Ticari kuruluşların ise döviz hesapları 4,7 milyar dolar artışla 64.9 milyar dolara çıkıyor (yüzde 7.8 artış).
Ama bir de katılım bankaları var. Orada gerçek kişiler döviz hesaplarını yüzde 44.4 artışla 11.2 milyar dolara yükseltiyor. Katılım bankalarının ticari müşterileri de döviz hesaplarını yüzde 65 artırarak 5.6 milyar dolara çıkartıyor.
Gerçek ve tüzel kişiler döviz hesaplarını 32.1 milyar dolar artırırken, yurt içi yerleşiklerin döviz hesapları da toplamda 35 milyar dolarlık büyüme gösteriyor.
Anlayacağınız herkes yüzde 20’nin üzerindeki TL faizine rağmen dövize koşmuş. Ortada TL’ye bakan olmamış.
Faiz artışı liranın değerini ve itibarını koruyamamış.
Hani yukarıda da değindiğim gibi 2007 yılında küresel sistem için yazmıştım ya; herkeste bir korku var ve öylece bekleniliyor. Çünkü en önemli sorun GÜVEN yok.
Bu ortamda Merkez Bankası başkanının görevden alınması, sorunun faize bağlanması vs. pek inandırıcı gelmiyor. En azından TL tasarruflarının artmadığı, TL’den kaçışın hızlandığı bir dönemde TL’nin cazibesini daha da düşürmek ne gibi bir sonuç verebilir?
Ya da TL mevduatının (kaynak) olmadığı bir yerde faizleri düşürerek kredi nasıl verebileceğiz? Kaynak yok kaynak, yani para yok...

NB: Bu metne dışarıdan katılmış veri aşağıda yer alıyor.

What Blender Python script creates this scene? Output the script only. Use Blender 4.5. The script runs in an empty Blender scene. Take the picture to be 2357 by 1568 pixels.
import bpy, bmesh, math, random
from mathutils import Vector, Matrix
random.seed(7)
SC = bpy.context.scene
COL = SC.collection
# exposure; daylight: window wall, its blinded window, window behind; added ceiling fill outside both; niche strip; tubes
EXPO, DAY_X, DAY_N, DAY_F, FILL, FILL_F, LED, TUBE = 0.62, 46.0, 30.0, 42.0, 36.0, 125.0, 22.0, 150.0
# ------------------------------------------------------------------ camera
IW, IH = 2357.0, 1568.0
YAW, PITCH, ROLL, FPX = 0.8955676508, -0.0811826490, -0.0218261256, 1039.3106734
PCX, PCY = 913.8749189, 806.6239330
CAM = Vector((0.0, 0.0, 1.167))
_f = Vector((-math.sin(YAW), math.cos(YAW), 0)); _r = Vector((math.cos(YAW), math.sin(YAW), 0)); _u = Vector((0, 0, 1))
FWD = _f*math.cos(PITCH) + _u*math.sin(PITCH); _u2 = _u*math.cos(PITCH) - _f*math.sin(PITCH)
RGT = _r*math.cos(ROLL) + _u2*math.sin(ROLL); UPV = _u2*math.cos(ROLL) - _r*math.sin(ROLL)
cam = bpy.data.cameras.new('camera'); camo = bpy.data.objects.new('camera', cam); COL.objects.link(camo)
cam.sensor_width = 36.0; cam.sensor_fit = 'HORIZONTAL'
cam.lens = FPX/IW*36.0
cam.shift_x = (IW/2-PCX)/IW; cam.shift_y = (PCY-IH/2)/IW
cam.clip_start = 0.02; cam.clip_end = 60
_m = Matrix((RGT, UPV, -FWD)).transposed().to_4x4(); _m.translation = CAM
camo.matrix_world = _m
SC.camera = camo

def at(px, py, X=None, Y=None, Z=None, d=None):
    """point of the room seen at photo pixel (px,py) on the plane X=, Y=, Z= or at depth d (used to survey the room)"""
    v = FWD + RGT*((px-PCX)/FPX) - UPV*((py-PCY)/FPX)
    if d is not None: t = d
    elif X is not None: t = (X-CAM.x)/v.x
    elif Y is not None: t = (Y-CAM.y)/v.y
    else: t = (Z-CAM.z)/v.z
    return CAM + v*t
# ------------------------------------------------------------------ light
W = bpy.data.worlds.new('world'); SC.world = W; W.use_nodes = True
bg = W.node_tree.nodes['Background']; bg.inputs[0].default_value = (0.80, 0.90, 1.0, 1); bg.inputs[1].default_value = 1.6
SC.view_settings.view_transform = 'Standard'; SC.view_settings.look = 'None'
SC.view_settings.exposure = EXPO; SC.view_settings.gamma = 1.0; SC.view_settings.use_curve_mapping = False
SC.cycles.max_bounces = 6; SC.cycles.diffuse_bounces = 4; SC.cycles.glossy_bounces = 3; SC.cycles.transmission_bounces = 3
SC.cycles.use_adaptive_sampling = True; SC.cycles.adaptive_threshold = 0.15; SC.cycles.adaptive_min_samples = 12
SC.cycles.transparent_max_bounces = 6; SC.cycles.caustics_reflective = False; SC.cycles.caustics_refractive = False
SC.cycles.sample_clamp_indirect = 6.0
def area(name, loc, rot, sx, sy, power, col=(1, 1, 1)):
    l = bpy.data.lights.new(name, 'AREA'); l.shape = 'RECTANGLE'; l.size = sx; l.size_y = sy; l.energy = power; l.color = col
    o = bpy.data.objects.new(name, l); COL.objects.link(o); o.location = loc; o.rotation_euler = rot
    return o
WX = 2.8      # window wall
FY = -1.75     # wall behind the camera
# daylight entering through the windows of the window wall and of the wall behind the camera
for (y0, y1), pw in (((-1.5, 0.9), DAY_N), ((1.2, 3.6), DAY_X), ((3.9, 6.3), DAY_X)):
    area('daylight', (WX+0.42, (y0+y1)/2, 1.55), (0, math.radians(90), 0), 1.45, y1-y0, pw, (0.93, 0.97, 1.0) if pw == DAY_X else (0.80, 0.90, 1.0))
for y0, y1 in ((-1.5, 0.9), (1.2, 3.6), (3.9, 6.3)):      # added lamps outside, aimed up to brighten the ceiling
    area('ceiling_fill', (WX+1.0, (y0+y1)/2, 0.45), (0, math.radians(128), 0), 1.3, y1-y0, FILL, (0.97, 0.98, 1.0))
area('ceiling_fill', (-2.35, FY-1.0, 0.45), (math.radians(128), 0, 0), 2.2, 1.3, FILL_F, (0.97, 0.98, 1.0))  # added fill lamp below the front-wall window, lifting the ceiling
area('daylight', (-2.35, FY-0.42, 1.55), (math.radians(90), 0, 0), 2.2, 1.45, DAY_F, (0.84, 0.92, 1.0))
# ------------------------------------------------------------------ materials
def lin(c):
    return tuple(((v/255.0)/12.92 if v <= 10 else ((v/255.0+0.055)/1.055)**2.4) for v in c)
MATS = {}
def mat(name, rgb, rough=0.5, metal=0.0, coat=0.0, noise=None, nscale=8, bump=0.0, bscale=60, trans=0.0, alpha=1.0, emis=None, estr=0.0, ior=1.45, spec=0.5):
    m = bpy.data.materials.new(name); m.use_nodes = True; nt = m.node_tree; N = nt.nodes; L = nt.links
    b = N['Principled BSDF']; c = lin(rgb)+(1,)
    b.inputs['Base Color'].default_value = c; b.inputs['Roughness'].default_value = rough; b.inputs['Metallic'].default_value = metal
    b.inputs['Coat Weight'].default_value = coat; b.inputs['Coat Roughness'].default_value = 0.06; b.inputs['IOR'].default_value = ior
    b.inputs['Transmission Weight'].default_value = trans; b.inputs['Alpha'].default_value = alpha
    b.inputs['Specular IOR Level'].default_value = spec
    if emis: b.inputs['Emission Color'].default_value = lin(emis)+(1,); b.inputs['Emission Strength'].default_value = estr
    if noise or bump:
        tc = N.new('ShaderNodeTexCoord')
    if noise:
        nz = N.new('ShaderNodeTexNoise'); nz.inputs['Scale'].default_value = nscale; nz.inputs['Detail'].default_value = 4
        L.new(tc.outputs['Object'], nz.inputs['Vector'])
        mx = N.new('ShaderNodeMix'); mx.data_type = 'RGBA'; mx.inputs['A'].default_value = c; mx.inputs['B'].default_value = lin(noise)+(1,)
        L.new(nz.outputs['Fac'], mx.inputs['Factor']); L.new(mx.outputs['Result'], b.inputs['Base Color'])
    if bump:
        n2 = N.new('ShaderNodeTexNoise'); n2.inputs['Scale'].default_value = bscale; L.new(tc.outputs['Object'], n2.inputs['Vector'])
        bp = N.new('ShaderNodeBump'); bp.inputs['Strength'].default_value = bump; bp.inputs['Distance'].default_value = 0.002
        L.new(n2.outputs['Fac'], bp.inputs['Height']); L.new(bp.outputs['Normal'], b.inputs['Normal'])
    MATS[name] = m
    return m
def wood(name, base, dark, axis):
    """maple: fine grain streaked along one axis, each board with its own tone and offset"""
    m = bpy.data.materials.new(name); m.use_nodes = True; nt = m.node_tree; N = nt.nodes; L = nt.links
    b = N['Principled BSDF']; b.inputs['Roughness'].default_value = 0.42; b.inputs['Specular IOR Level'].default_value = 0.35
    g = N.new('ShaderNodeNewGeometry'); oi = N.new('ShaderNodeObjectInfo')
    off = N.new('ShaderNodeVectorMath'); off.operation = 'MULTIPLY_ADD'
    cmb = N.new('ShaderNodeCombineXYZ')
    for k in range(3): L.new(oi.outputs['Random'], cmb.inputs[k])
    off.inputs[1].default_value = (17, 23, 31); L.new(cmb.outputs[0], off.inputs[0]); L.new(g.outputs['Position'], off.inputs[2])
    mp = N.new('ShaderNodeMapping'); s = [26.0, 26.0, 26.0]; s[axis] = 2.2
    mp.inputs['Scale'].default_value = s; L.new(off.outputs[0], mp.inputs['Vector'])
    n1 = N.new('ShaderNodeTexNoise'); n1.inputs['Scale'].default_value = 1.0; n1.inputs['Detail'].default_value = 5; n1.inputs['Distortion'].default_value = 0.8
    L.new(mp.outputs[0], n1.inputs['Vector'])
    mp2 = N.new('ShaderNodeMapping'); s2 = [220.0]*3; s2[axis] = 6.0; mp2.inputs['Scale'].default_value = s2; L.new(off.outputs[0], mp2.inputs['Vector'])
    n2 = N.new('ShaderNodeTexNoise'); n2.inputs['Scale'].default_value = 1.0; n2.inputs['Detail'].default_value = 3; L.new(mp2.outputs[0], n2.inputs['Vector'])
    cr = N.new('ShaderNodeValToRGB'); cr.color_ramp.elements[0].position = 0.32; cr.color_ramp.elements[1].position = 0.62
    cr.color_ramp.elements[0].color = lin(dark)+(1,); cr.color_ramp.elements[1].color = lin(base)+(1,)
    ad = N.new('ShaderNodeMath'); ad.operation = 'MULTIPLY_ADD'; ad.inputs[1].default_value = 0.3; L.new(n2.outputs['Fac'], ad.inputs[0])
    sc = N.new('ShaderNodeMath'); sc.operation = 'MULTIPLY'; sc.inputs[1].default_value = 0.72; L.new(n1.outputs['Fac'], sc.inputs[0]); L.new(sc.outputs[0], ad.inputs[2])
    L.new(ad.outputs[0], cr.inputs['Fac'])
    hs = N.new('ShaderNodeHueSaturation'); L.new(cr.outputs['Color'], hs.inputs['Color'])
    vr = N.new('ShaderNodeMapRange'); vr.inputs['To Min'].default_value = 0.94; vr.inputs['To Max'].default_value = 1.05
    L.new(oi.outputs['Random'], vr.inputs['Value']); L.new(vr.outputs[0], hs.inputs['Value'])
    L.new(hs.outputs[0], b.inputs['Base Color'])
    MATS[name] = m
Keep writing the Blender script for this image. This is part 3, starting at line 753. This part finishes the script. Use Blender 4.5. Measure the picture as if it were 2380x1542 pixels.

Bugün ülkemizde fiyatlama politikasında döviz etkisi acaba hesaba katıldı mı? Devlet dahi KÖİ projelerinin nerede ise bütününe döviz bazında garanti veriyor ve fiyatlar dövize bağlı belirleniyor.
Kısaca enflasyonda kur etkisini biz daha şu anda bile yaşıyorken, böyle bir riski nasıl alabileceğiz?
Umarım alınan ve alınacak kararların arkasında gerçek bir akıl vardır. Aksi halde maliyeti tüm toplum ödemektedir.